Aim of the exercise =>
Retype the whole listing verbatim and keep the pictures out of it.

Data section =>

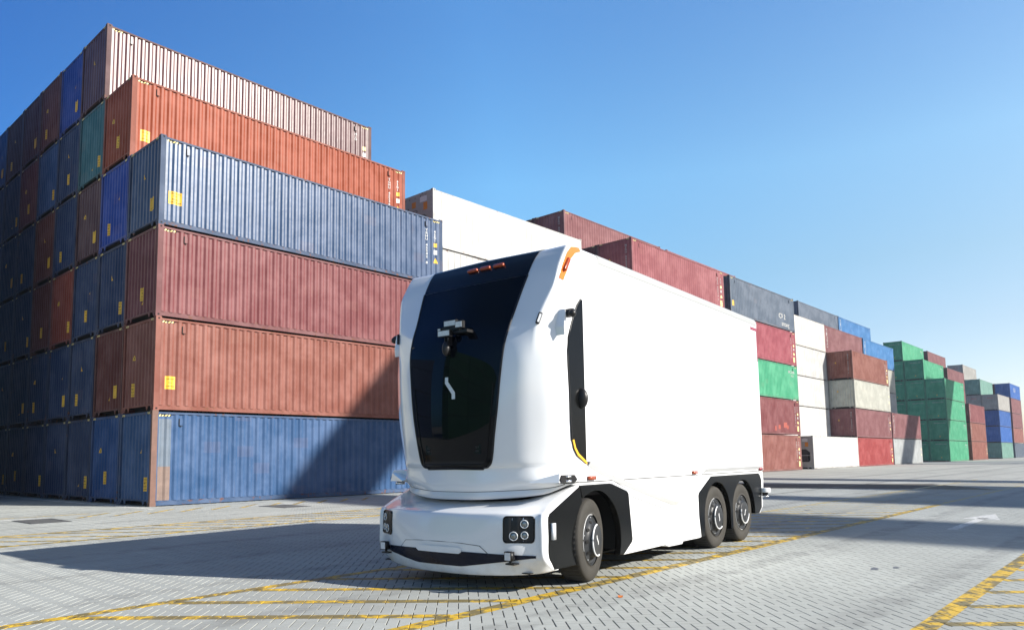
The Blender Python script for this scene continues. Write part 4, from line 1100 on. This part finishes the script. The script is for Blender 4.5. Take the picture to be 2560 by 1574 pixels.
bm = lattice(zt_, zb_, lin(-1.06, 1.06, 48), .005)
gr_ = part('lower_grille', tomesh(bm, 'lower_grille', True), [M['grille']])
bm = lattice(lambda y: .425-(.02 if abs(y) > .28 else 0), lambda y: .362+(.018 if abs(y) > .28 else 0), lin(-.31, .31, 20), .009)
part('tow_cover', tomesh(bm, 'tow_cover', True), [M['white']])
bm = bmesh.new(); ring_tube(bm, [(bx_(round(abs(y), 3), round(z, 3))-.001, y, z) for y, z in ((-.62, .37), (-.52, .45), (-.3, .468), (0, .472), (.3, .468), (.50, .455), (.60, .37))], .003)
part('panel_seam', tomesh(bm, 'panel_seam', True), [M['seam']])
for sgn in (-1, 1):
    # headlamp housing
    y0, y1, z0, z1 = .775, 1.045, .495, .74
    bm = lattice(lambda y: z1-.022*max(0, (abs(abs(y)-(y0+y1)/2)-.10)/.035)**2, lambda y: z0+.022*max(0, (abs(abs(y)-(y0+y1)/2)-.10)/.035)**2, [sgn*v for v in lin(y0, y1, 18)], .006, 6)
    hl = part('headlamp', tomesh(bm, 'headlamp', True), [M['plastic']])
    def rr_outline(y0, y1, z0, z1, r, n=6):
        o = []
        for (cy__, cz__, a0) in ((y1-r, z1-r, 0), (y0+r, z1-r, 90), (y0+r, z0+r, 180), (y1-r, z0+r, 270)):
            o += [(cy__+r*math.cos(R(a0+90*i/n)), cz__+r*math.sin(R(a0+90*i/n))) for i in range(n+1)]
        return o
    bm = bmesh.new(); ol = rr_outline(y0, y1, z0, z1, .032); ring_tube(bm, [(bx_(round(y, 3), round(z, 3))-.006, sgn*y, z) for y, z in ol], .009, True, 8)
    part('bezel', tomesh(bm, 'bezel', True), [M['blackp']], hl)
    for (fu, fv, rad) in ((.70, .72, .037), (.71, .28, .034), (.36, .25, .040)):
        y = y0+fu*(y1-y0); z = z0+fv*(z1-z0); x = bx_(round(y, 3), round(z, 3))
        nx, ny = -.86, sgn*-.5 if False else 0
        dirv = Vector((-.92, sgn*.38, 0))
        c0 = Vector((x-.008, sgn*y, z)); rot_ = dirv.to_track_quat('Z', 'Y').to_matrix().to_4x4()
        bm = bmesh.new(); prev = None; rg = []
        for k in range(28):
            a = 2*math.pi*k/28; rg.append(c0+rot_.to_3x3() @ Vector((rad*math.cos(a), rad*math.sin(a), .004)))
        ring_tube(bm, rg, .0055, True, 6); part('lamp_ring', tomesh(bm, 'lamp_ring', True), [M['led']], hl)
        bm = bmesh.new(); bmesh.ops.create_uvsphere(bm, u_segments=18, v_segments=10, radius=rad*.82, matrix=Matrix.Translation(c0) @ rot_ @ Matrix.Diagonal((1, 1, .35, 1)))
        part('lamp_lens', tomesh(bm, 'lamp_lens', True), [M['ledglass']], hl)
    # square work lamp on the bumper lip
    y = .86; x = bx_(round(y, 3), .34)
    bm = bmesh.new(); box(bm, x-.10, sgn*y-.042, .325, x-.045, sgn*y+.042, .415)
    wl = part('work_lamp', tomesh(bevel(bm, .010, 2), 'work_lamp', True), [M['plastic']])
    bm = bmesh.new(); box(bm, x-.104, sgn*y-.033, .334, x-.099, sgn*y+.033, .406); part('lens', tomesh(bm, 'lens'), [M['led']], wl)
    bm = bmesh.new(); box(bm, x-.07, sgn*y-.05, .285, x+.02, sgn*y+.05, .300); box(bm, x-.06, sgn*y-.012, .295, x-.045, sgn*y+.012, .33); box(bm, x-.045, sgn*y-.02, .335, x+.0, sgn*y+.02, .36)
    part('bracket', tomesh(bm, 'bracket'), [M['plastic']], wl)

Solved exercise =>
The Blender Python script for this scene continues. Write part 4, from line 1100 on. This part finishes the script. The script is for Blender 4.5. Take the picture to be 2560 by 1574 pixels.
bm = lattice(zt_, zb_, lin(-1.06, 1.06, 48), .005)
gr_ = part('lower_grille', tomesh(bm, 'lower_grille', True), [M['grille']])
bm = lattice(lambda y: .425-(.02 if abs(y) > .28 else 0), lambda y: .362+(.018 if abs(y) > .28 else 0), lin(-.31, .31, 20), .009)
part('tow_cover', tomesh(bm, 'tow_cover', True), [M['white']])
bm = bmesh.new(); ring_tube(bm, [(bx_(round(abs(y), 3), round(z, 3))-.001, y, z) for y, z in ((-.62, .37), (-.52, .45), (-.3, .468), (0, .472), (.3, .468), (.50, .455), (.60, .37))], .003)
part('panel_seam', tomesh(bm, 'panel_seam', True), [M['seam']])
for sgn in (-1, 1):
    # headlamp housing
    y0, y1, z0, z1 = .775, 1.045, .495, .74
    bm = lattice(lambda y: z1-.022*max(0, (abs(abs(y)-(y0+y1)/2)-.10)/.035)**2, lambda y: z0+.022*max(0, (abs(abs(y)-(y0+y1)/2)-.10)/.035)**2, [sgn*v for v in lin(y0, y1, 18)], .006, 6)
    hl = part('headlamp', tomesh(bm, 'headlamp', True), [M['plastic']])
    def rr_outline(y0, y1, z0, z1, r, n=6):
        o = []
        for (cy__, cz__, a0) in ((y1-r, z1-r, 0), (y0+r, z1-r, 90), (y0+r, z0+r, 180), (y1-r, z0+r, 270)):
            o += [(cy__+r*math.cos(R(a0+90*i/n)), cz__+r*math.sin(R(a0+90*i/n))) for i in range(n+1)]
        return o
    bm = bmesh.new(); ol = rr_outline(y0, y1, z0, z1, .032); ring_tube(bm, [(bx_(round(y, 3), round(z, 3))-.006, sgn*y, z) for y, z in ol], .009, True, 8)
    part('bezel', tomesh(bm, 'bezel', True), [M['blackp']], hl)
    for (fu, fv, rad) in ((.70, .72, .037), (.71, .28, .034), (.36, .25, .040)):
        y = y0+fu*(y1-y0); z = z0+fv*(z1-z0); x = bx_(round(y, 3), round(z, 3))
        nx, ny = -.86, sgn*-.5 if False else 0
        dirv = Vector((-.92, sgn*.38, 0))
        c0 = Vector((x-.008, sgn*y, z)); rot_ = dirv.to_track_quat('Z', 'Y').to_matrix().to_4x4()
        bm = bmesh.new(); prev = None; rg = []
        for k in range(28):
            a = 2*math.pi*k/28; rg.append(c0+rot_.to_3x3() @ Vector((rad*math.cos(a), rad*math.sin(a), .004)))
        ring_tube(bm, rg, .0055, True, 6); part('lamp_ring', tomesh(bm, 'lamp_ring', True), [M['led']], hl)
        bm = bmesh.new(); bmesh.ops.create_uvsphere(bm, u_segments=18, v_segments=10, radius=rad*.82, matrix=Matrix.Translation(c0) @ rot_ @ Matrix.Diagonal((1, 1, .35, 1)))
        part('lamp_lens', tomesh(bm, 'lamp_lens', True), [M['ledglass']], hl)
    # square work lamp on the bumper lip
    y = .86; x = bx_(round(y, 3), .34)
    bm = bmesh.new(); box(bm, x-.10, sgn*y-.042, .325, x-.045, sgn*y+.042, .415)
    wl = part('work_lamp', tomesh(bevel(bm, .010, 2), 'work_lamp', True), [M['plastic']])
    bm = bmesh.new(); box(bm, x-.104, sgn*y-.033, .334, x-.099, sgn*y+.033, .406); part('lens', tomesh(bm, 'lens'), [M['led']], wl)
    bm = bmesh.new(); box(bm, x-.07, sgn*y-.05, .285, x+.02, sgn*y+.05, .300); box(bm, x-.06, sgn*y-.012, .295, x-.045, sgn*y+.012, .33); box(bm, x-.045, sgn*y-.02, .335, x+.0, sgn*y+.02, .36)
    part('bracket', tomesh(bm, 'bracket'), [M['plastic']], wl)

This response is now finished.